When we were heading back to the USA out of Beijing earlier this month, our passports and boarding passes were checked a half-dozen times as we made our way through the airport. Everyone’s bags were scanned and checked and screened. Every person walked through a top-of-the-line high-tech scanner as well as being personally patted down (men by men and women by women) before being permitted to board the plane.
As Bill and I and some four-hundred others making the trip, lined up to enter the plane, Bill was one of a dozen passengers “randomly selected” to undergo an additional security check. Next to him was a small Asian woman whose husband and two young daughters were waiting for her. Then came a tall, slender black man, a large black woman, and a young middle-aged talkative white woman who was part of some kind of American women’s group, plus a handful more. There seemed no rhyme or reason to why they were selected.

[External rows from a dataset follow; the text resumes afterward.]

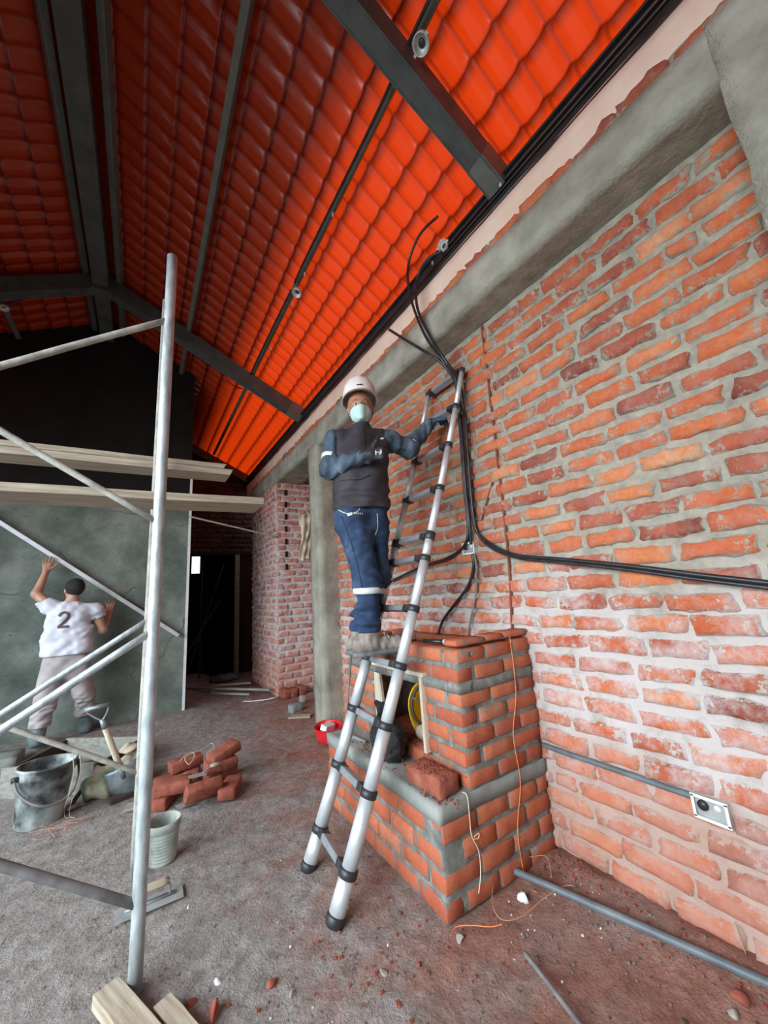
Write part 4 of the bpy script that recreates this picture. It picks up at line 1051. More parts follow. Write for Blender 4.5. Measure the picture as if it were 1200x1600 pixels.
def body1():
    F = Field((O1.x-.48, O1.y-.60, O1.z-.05), (O1.x+.82, O1.y+.42, O1.z+1.95), .0085)
    F.cap(pelv, chest, .10, .115, k=.05, flat=(N1, 1.25)); F.cap(chest, neck0, .105, .06, k=.06, flat=(N1, 1.2))
    F.cap(neck0-Zv*.03, headc-Zv*.05, .052, .050, k=.03)
    for a, b, c_, r_ in ((shR, elR, wrR, (.050, .040, .027)), (shL, elL, wrL, (.050, .040, .027))):
        F.cap(chest+(a-chest)*.6, a, .06, .052, k=.04); F.cap(a, b, r_[0], r_[1], k=.02); F.cap(b, c_, r_[1], r_[2], k=.02)
    for a, b, c_ in ((hipR, knR, anR), (hipL, knL, anL)):
        F.cap(a, b, .078, .052, k=.03); F.cap(b, c_, .052, .036, k=.02)
    for a, t_ in ((anR, toeR), (anL, toeL)): F.cap(a-Zv*.02, t_, .036, .028, k=.02)
    # head: skull, jaw, nose, brow, ears
    F.ell(headc+Zv*.025, (.082, .095, .100), [side1, fwd1, Zv], k=.02)
    F.ell(headc-Zv*.045+fwd1*.022, (.058, .068, .065), [side1, fwd1, Zv], k=.03)
    F.cap(headc+fwd1*.088+Zv*.010, headc+fwd1*.108-Zv*.022, .010, .015, k=.012)
    F.cap(headc+fwd1*.084+Zv*.026-side1*.035, headc+fwd1*.084+Zv*.026+side1*.035, .010, k=.015)
    for q in (-1, 1):
        F.ell(headc+fwd1*.092+side1*.031*q+Zv*.008, (.017, .010, .010), [side1, fwd1, Zv], k=.008, op='sub')
        F.ell(headc+side1*q*.080-Zv*.010-fwd1*.004, (.010, .020, .030), [side1, fwd1, Zv], k=.008)
    F.cap(headc+fwd1*.088-Zv*.050-side1*.018, headc+fwd1*.088-Zv*.050+side1*.018, .008, k=.008)
    hand(F, wrR, hR_f, hR_n, hR_s, (.9, .95, .95, .95), .92, 0, thumb_dir=hR_t)
    hand(F, wrL, hL_f, hL_n, hL_s, (.55, .6, .6, .6), .92, 0, thumb_dir=hL_t)
    return F
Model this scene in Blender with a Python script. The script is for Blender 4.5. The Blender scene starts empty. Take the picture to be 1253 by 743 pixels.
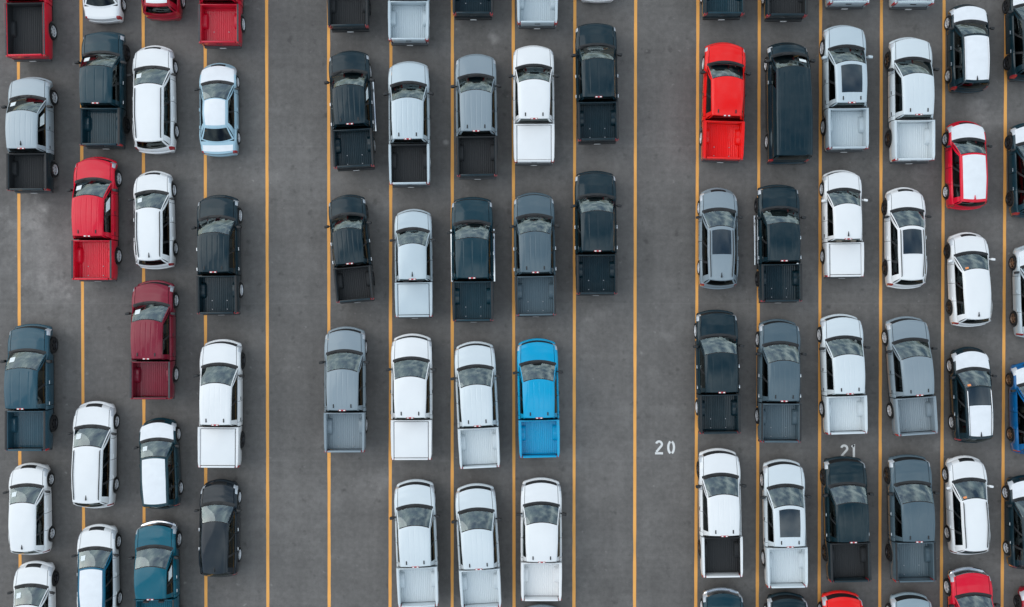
import bpy, bmesh, math, random
import numpy as np
from mathutils import Vector, Matrix

# ---------------------------------------------------------------- camera, sky, sun, exposure
scene = bpy.context.scene
COL = scene.collection
CAM_H = 48.0                     # drone height over the asphalt
PX = 25.0                        # photograph pixels per metre on the ground
cam_d = bpy.data.cameras.new("camera")
cam_d.sensor_fit = 'HORIZONTAL'
cam_d.sensor_width = 36.0
cam_d.lens = 36.0 * CAM_H / (1253.0 / PX)
cam_d.clip_start = 0.5
cam_d.clip_end = 6000.0
cam = bpy.data.objects.new("camera", cam_d)
cam.location = (0, 0, CAM_H)
cam.rotation_euler = (0, 0, 0)
COL.objects.link(cam)
scene.camera = cam

SUN_ELEV, SUN_AZ = math.radians(42), math.radians(-68)   # azimuth measured from +Y towards +X
world = bpy.data.worlds.new("World")
scene.world = world
world.use_nodes = True
wn, wl = world.node_tree.nodes, world.node_tree.links
wn.clear()
w_out = wn.new('ShaderNodeOutputWorld')
w_bg = wn.new('ShaderNodeBackground')
w_bg.inputs['Strength'].default_value = 0.135
sky = wn.new('ShaderNodeTexSky')
sky.sky_type = 'NISHITA'
sky.sun_disc = False
sky.sun_elevation = SUN_ELEV
sky.sun_rotation = SUN_AZ
sky.air_density = 1.0
sky.dust_density = 2.0
# a broken cloud cover laid evenly over the whole sky (planar projection of the view direction)
tc = wn.new('ShaderNodeTexCoord')
sep = wn.new('ShaderNodeSeparateXYZ')
wl.new(tc.outputs['Generated'], sep.inputs[0])
zc = wn.new('ShaderNodeMath'); zc.operation = 'MAXIMUM'; zc.inputs[1].default_value = 0.0
wl.new(sep.outputs['Z'], zc.inputs[0])
za = wn.new('ShaderNodeMath'); za.operation = 'ADD'; za.inputs[1].default_value = 0.30
wl.new(zc.outputs[0], za.inputs[0])
dv = []
for ax in ('X', 'Y'):
    d = wn.new('ShaderNodeMath'); d.operation = 'DIVIDE'
    wl.new(sep.outputs[ax], d.inputs[0]); wl.new(za.outputs[0], d.inputs[1]); dv.append(d)
cmb = wn.new('ShaderNodeCombineXYZ')
wl.new(dv[0].outputs[0], cmb.inputs[0]); wl.new(dv[1].outputs[0], cmb.inputs[1])
cn = wn.new('ShaderNodeTexNoise')
cn.inputs['Scale'].default_value = 2.2
cn.inputs['Detail'].default_value = 3.5
cn.inputs['Roughness'].default_value = 0.48
wl.new(cmb.outputs[0], cn.inputs['Vector'])
cr = wn.new('ShaderNodeValToRGB')
cr.color_ramp.elements[0].position = 0.36
cr.color_ramp.elements[1].position = 0.62
wl.new(cn.outputs['Fac'], cr.inputs[0])
cmix = wn.new('ShaderNodeMix'); cmix.data_type = 'RGBA'
wl.new(cr.outputs['Color'], cmix.inputs['Factor'])
wl.new(sky.outputs[0], cmix.inputs['A'])
cn2 = wn.new('ShaderNodeTexNoise'); cn2.inputs['Scale'].default_value = 3.6; cn2.inputs['Detail'].default_value = 3; cn2.inputs['Roughness'].default_value = 0.45
wl.new(cmb.outputs[0], cn2.inputs['Vector'])
cr2 = wn.new('ShaderNodeValToRGB')
cr2.color_ramp.elements[0].position = 0.36; cr2.color_ramp.elements[0].color = (0.50, 0.58, 0.64, 1)
cr2.color_ramp.elements[1].position = 0.64; cr2.color_ramp.elements[1].color = (1.0, 1.0, 1.0, 1)
wl.new(cn2.outputs['Fac'], cr2.inputs[0])
csc = wn.new('ShaderNodeVectorMath'); csc.operation = 'MULTIPLY'; csc.inputs[1].default_value = (10.3, 11.3, 11.8)
wl.new(cr2.outputs['Color'], csc.inputs[0]); wl.new(csc.outputs[0], cmix.inputs['B'])
wl.new(cmix.outputs['Result'], w_bg.inputs['Color'])
wl.new(w_bg.outputs[0], w_out.inputs[0])

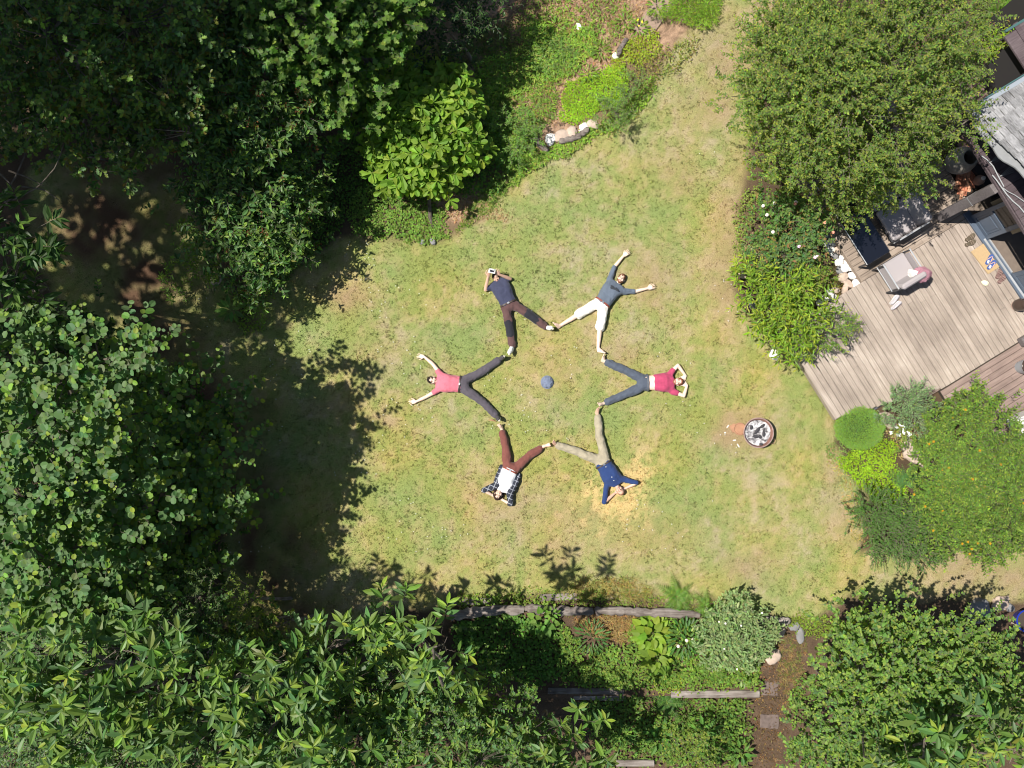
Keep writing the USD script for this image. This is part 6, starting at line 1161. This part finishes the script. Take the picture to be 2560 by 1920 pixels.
rosette('big_leaf', 'broad leaved plant left of the bottom bed centre', 1650, 1850, 12, .22, .10, 'ovate', [(.10, .22, .05)], 77, spread=.2, h=.2); rosette('big_leaf', 'broad pale leaved plant at the bottom right of the daylily', 1765, 1835, 10, .22, .10, 'ovate', [(.13, .26, .06)], 78, spread=.2, h=.2); rosette('big_leaf', 'leafy plant on the bottom edge left of the lowest step', 1855, 1885, 14, .16, .08, 'ovate', [(.12, .25, .06)], 79, spread=.2, h=.25)
tree('cotoneaster', 'thin yellow leaved twigs at the bottom edge of the bed', 'shrub', tuple(P(1720, 1900)), [(1700, 1850, .9, 40, .3), (1740, 1890, .9, 60, .3), (1680, 1830, .7, 30, .2), (1760, 1910, .8, 50, .3)], 40, 3, dict(SL=.35, k=12, T='round', leafL=.035, leafW=.03, cols=[(.24, .30, .06), (.17, .25, .05)], pitch=60), 'leaf_satin', 44, trunk=.014, clr=.1, upb=.9)
carpet('bed_filler', 'mixed leafy seedlings covering the soil of the lower bed', [(1400, 1545), (1460, 1620), (1560, 1610), (1600, 1530), (1700, 1540), (1760, 1560), (1760, 1640), (1900, 1650), (1910, 1720), (1500, 1722), (1400, 1715)], .18, 950, 'ovate', .07, .046, [G2, G1, (.18, .31, .06), (.24, .33, .08)], seed=27)
carpet('bed_filler', 'mixed leafy seedlings along the bottom edge of the garden', [(1480, 1760), (1880, 1750), (1890, 1930), (1480, 1930)], .16, 480, 'ovate', .07, .045, [G2, G1, (.16, .22, .06)], seed=28)
carpet('bed_filler', 'low weeds and moss between the timbers and lawn edge', [(1140, 1480), (1420, 1470), (1700, 1495), (1900, 1500), (1900, 1525), (1700, 1530), (1400, 1525), (1140, 1530)], .09, 620, 'lance', .055, .02, [G1, G3, (.26, .26, .08)], seed=29)
carpet('path_litter', 'dry leaf litter on the earth steps path', [(1880, 1600), (1970, 1590), (1990, 1700), (1980, 1830), (1960, 1930), (1885, 1930), (1890, 1750)], .03, 420, 'ovate', .05, .026, [(.22, .13, .075), (.32, .2, .11), (.14, .09, .06)], seed=30, tilt=.3, cat='leaf litter')
carpet('wood_chips', 'scattered pale wood chips and dead stalks on the upper bed', [(1190, 60), (1300, -10), (1440, -10), (1660, -10), (1640, 100), (1540, 160), (1420, 200), (1400, 320), (1290, 300), (1220, 240)], .03, 700, 'blade', .06, .016, [(.44, .30, .2), (.34, .22, .14), (.52, .4, .28)], seed=36, tilt=.3, cat='wood chips')
carpet('bark_chips', 'pale bark chips in the bare corner by the clover patch', [(1090, 470), (1180, 480), (1290, 540), (1230, 560), (1110, 545)], .025, 900, 'blade', .055, .018, [(.44, .30, .2), (.34, .22, .14), (.52, .4, .28)], seed=37, tilt=.3, cat='wood chips')
carpet('bed_weeds', 'sunlit weeds and dry stalks filling the middle of the upper bed', [(1200, 140), (1300, 60), (1400, 20), (1460, 60), (1460, 150), (1400, 210), (1380, 290), (1300, 330), (1250, 250)], .12, 420, 'lance', .08, .02, [*weed, (.36, .30, .12, 3)], seed=38, lump=4)
carpet('fresh_weeds', 'fresh green weeds and seedlings covering the lower half of the upper bed', [(1200, 200), (1270, 150), (1330, 180), (1390, 210), (1395, 300), (1340, 330), (1330, 400), (1270, 430), (1240, 360)], .10, 1100, 'ovate', .05, .026, [(.20, .33, .07), (.25, .37, .08), (.16, .28, .06)], seed=39, lump=3)
carpet('fresh_weeds', 'fresh weeds scattered over the chips at the very top of the bed', [(1280, 40), (1340, -10), (1560, -10), (1580, 60), (1500, 150), (1430, 100), (1330, 120)], .10, 420, 'lance', .07, .024, [(.20, .33, .07), (.25, .37, .08)], seed=40, lump=4)
# the rose border by the deck
def roses(n, cols, lift=-.02, r=.034):
    def f(Lv, rng, C, Dn, A, D, SL, root):
        top = np.argsort(-A[:, 2])[:len(A) // 3]
        for k in rng.choice(top, n, replace=False): put('rose', rock(rng, (r, r, r * .7), int(k) % 90, .3, 2).apply_translation(A[k] + nrm_(D[k]) * SL[k] + [0, 0, .05 + lift]), 'painted', root, smooth=True, col=np.array(cols[int(rng.integers(len(cols)))]))
    return f
RO = dict(SL=.22, k=8, T='ovate', leafL=.065, leafW=.044, cols=[(.13, .24, .07), (.10, .20, .07), (.16, .27, .07)], tipcols=[(.22, .30, .08), (.30, .20, .10)], pitch=60, flat=.6)
tree('rose_bush', 'rose bush with white pink blooms under the edge of the big tree', 'shrub', tuple(P(1960, 540)), [(1930, 520, .9, 60, .35), (1980, 550, .9, 60, .35), (2040, 530, .9, 60, .35), (1900, 570, .7, 50, .3), (2070, 500, .8, 40, .3)], 50, 4, RO, 'leaf_satin', 45, trunk=.02, clr=.1, extra=roses(9, [(.85, .68, .66), (.85, .75, .68), (.75, .3, .2)]))
tree('rose_bush', 'blue green rose bush with few pink flowers left of the white stones', 'shrub', tuple(P(2020, 610)), [(2010, 600, .8, 55, .3), (2030, 580, .8, 40, .3), (1960, 640, .7, 60, .3), (1910, 640, .6, 55, .3), (1990, 660, .6, 50, .3)], 50, 4, dict(RO, cols=[(.12, .22, .10), (.11, .21, .08), (.16, .26, .08)]), 'leaf_satin', 46, trunk=.02, clr=.1, extra=roses(5, [(.80, .55, .62), (.7, .45, .7)]))
carpet('lime_shrublets', 'light green low foliage along the lawn edge of the rose border', [(1850, 480), (1900, 470), (1890, 540), (1850, 600), (1830, 660), (1825, 590)], .3, 900, 'ovate', .05, .03, [(.22, .31, .08), (.26, .33, .09)], seed=31, cat='plant', kind=None)
carpet('silver_mound', 'cream and pale green variegated mound at the lawn edge', [(1835, 620), (1880, 600), (1890, 640), (1870, 660), (1835, 650)], .22, 1500, 'ovate', .045, .028, [(.44, .45, .27), (.36, .40, .18)], seed=32, cat='plant', kind=None)
tree('spiraea', 'yellow green shrub between the roses and the white stones', 'shrub', tuple(P(2030, 690)), [(2020, 670, .6, 50, .25), (2050, 700, .5, 40, .25), (2000, 720, .5, 50, .25), (2040, 740, .4, 30, .2)], 55, 4, dict(RO, cols=[(.22, .32, .06), (.18, .28, .05)], leafL=.055, leafW=.032), 'leaf_satin', 47, trunk=.02, clr=.09)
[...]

Had they packed something suspicious? I suddenly remembered that Bill had a large camouflage-print battery-backup for his phone in his carry-on bag. Was that it?
Or was it something in his appearance? Bill is tall and thin with dark hair and a goatee. Hmm.
Maybe Bill wasn’t friendly enough. Maybe he asked too many questions.
There simply had to be some kind of reason for why he was selected for this additional security screening. And I wanted to know what it was!
When I was a teenager, I didn’t believe in the existence of the supernatural. All of life was a series of random chance. I didn’t believe in luck or blessing or karma.
Now I see life very differently.
Now I see everything in life as having purpose. I believe that I have been created on purpose, for a purpose, by a God of purpose. The events of my life have purpose, both for God’s glory, and for my good, as well as for the greater good of others in the God’s great plan of life.
So, if God selects me to go through a trial – whether that’s sickness or marital hardship or a wayward child – I see that trial through the lens of “PURPOSE.” I am now able to see that in some way a “seemingly random event” must have a purpose.
My faith is constantly being tested and refined. My faith is being proved genuine and made stronger. God is being glorified as I stand firm through a storm even if my knees are shaking beneath me.
Other people, too, are effected by the trials of my life, whether in how I directly treat them, or the witness that I’m able to be for Christ, or even as I write about an experience that I go through.
I’m afraid that sometimes I forget that God is at work behind the scenes and I end up feeling like I’ve been “randomly tagged,” like Bill felt that day. It’s all too easy for me to fall back into my former way of thinking and I find myself deep in the middle of a pity party when things don’t go my way, blind to the fact that God is at work both in the big stuff and the small stuff.
Friends, “we may not know WHY, and yet we know why,” as my pastor has reminded our congregation again and again since a dear fellow church member died in a house fire last Christmas.
How have you seen God at work lately?
Have you missed out on seeing purpose in the trials your life?
I’d love to pray for you. Let’s walk this road together.